## Stored data

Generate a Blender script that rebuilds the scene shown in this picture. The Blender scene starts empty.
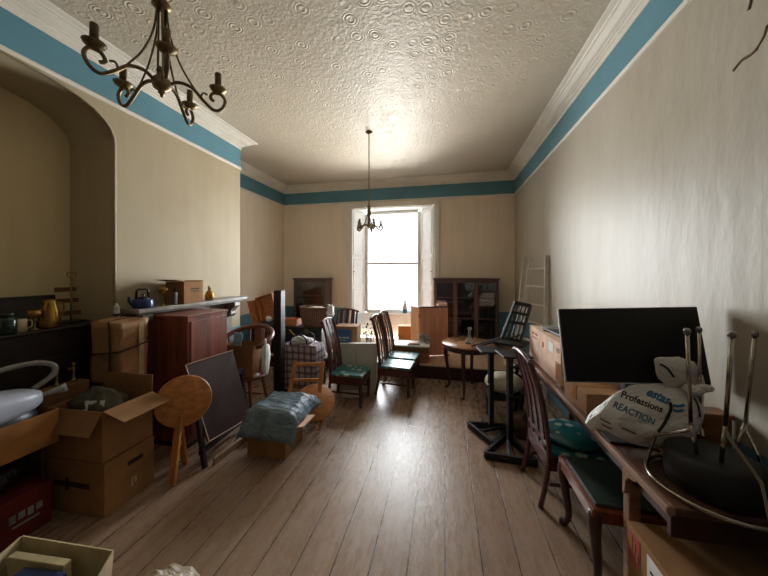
import bpy, bmesh, math, random
from mathutils import Vector, Matrix, Quaternion, noise
from mathutils.bvhtree import BVHTree
R = math.radians
scene = bpy.context.scene
col = scene.collection
rnd = random.Random(7)
HC = 1.65
TH = math.atan(61/290.0)

# ------------------------------------------------------------------ materials
def lin(c):
    return tuple(((v/255)/12.92 if v/255 <= .04045 else (((v/255)+.055)/1.055)**2.4) for v in c) + (1.0,)
class N:
    """small node-tree helper"""
    def __init__(s, name):
        s.m = bpy.data.materials.new(name); s.m.use_nodes = True
        s.t = s.m.node_tree; s.t.nodes.clear()
        s.out = s.t.nodes.new('ShaderNodeOutputMaterial')
    def n(s, typ, **kw):
        d = s.t.nodes.new('ShaderNode'+typ)
        for k, v in kw.items():
            if k.startswith('i_'):
                key = k[2:].replace('_', ' ')
                d.inputs[key].default_value = v
            else: setattr(d, k, v)
        return d
    def l(s, a, b): s.t.links.new(a, b)
    def math(s, op, a, b=None, clamp=False):
        d = s.n('Math', operation=op); d.use_clamp = clamp
        for i, v in enumerate((a, b)):
            if v is None: continue
            if isinstance(v, (int, float)): d.inputs[i].default_value = v
            else: s.l(v, d.inputs[i])
        return d.outputs[0]
    def mix(s, f, a, b):
        d = s.n('Mix', data_type='RGBA')
        for i, v in ((0, f), (6, a), (7, b)):
            if isinstance(v, (int, float)): d.inputs[i].default_value = v
            elif isinstance(v, tuple): d.inputs[i].default_value = v
            else: s.l(v, d.inputs[i])
        return d.outputs[2]
    def coord(s, scale=(1,1,1), rot=(0,0,0), out='Object'):
        tc = s.n('TexCoord'); mp = s.n('Mapping'); s.l(tc.outputs[out], mp.inputs[0])
        mp.inputs['Scale'].default_value = scale; mp.inputs['Rotation'].default_value = rot
        return mp.outputs[0]
    def noise(s, vec, scale=5, detail=4, rough=.5):
        d = s.n('TexNoise'); s.l(vec, d.inputs['Vector'])
        d.inputs['Scale'].default_value = scale; d.inputs['Detail'].default_value = detail
        d.inputs['Roughness'].default_value = rough
        return d.outputs['Fac']
    def ramp(s, f, lo, hi):
        d = s.n('MapRange'); s.l(f, d.inputs[0]); d.inputs[1].default_value = lo; d.inputs[2].default_value = hi
        return d.outputs[0]
    def bump(s, h, strength=.3, dist=.01, prev=None):
        b = s.n('Bump'); s.l(h, b.inputs['Height']); b.inputs['Strength'].default_value = strength
        b.inputs['Distance'].default_value = dist
        if prev is not None: s.l(prev, b.inputs['Normal'])
        return b.outputs[0]
    def pbr(s, color, rough=.5, metal=0, normal=None, spec=.5, **kw):
        p = s.n('BsdfPrincipled')
        for key, v in (('Base Color', color), ('Roughness', rough), ('Metallic', metal), ('Specular IOR Level', spec)):
            if isinstance(v, (int, float, tuple)): p.inputs[key].default_value = v
            else: s.l(v, p.inputs[key])
        if normal is not None: s.l(normal, p.inputs['Normal'])
        for k, v in kw.items(): p.inputs[k.replace('_', ' ')].default_value = v
        s.l(p.outputs[0], s.out.inputs[0]); return s.m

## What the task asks
Omit the pictures, then output the rest of the listing exactly.

## Answer to the task
Generate a Blender script that rebuilds the scene shown in this picture. The Blender scene starts empty.
import bpy, bmesh, math, random
from mathutils import Vector, Matrix, Quaternion, noise
from mathutils.bvhtree import BVHTree
R = math.radians
scene = bpy.context.scene
col = scene.collection
rnd = random.Random(7)
HC = 1.65
TH = math.atan(61/290.0)

# ------------------------------------------------------------------ materials
def lin(c):
    return tuple(((v/255)/12.92 if v/255 <= .04045 else (((v/255)+.055)/1.055)**2.4) for v in c) + (1.0,)
class N:
    """small node-tree helper"""
    def __init__(s, name):
        s.m = bpy.data.materials.new(name); s.m.use_nodes = True
        s.t = s.m.node_tree; s.t.nodes.clear()
        s.out = s.t.nodes.new('ShaderNodeOutputMaterial')
    def n(s, typ, **kw):
        d = s.t.nodes.new('ShaderNode'+typ)
        for k, v in kw.items():
            if k.startswith('i_'):
                key = k[2:].replace('_', ' ')
                d.inputs[key].default_value = v
            else: setattr(d, k, v)
        return d
    def l(s, a, b): s.t.links.new(a, b)
    def math(s, op, a, b=None, clamp=False):
        d = s.n('Math', operation=op); d.use_clamp = clamp
        for i, v in enumerate((a, b)):
            if v is None: continue
            if isinstance(v, (int, float)): d.inputs[i].default_value = v
            else: s.l(v, d.inputs[i])
        return d.outputs[0]
    def mix(s, f, a, b):
        d = s.n('Mix', data_type='RGBA')
        for i, v in ((0, f), (6, a), (7, b)):
            if isinstance(v, (int, float)): d.inputs[i].default_value = v
            elif isinstance(v, tuple): d.inputs[i].default_value = v
            else: s.l(v, d.inputs[i])
        return d.outputs[2]
    def coord(s, scale=(1,1,1), rot=(0,0,0), out='Object'):
        tc = s.n('TexCoord'); mp = s.n('Mapping'); s.l(tc.outputs[out], mp.inputs[0])
        mp.inputs['Scale'].default_value = scale; mp.inputs['Rotation'].default_value = rot
        return mp.outputs[0]
    def noise(s, vec, scale=5, detail=4, rough=.5):
        d = s.n('TexNoise'); s.l(vec, d.inputs['Vector'])
        d.inputs['Scale'].default_value = scale; d.inputs['Detail'].default_value = detail
        d.inputs['Roughness'].default_value = rough
        return d.outputs['Fac']
    def ramp(s, f, lo, hi):
        d = s.n('MapRange'); s.l(f, d.inputs[0]); d.inputs[1].default_value = lo; d.inputs[2].default_value = hi
        return d.outputs[0]
    def bump(s, h, strength=.3, dist=.01, prev=None):
        b = s.n('Bump'); s.l(h, b.inputs['Height']); b.inputs['Strength'].default_value = strength
        b.inputs['Distance'].default_value = dist
        if prev is not None: s.l(prev, b.inputs['Normal'])
        return b.outputs[0]
    def pbr(s, color, rough=.5, metal=0, normal=None, spec=.5, **kw):
        p = s.n('BsdfPrincipled')
        for key, v in (('Base Color', color), ('Roughness', rough), ('Metallic', metal), ('Specular IOR Level', spec)):
            if isinstance(v, (int, float, tuple)): p.inputs[key].default_value = v
            else: s.l(v, p.inputs[key])
        if normal is not None: s.l(normal, p.inputs['Normal'])
        for k, v in kw.items(): p.inputs[k.replace('_', ' ')].default_value = v
        s.l(p.outputs[0], s.out.inputs[0]); return s.m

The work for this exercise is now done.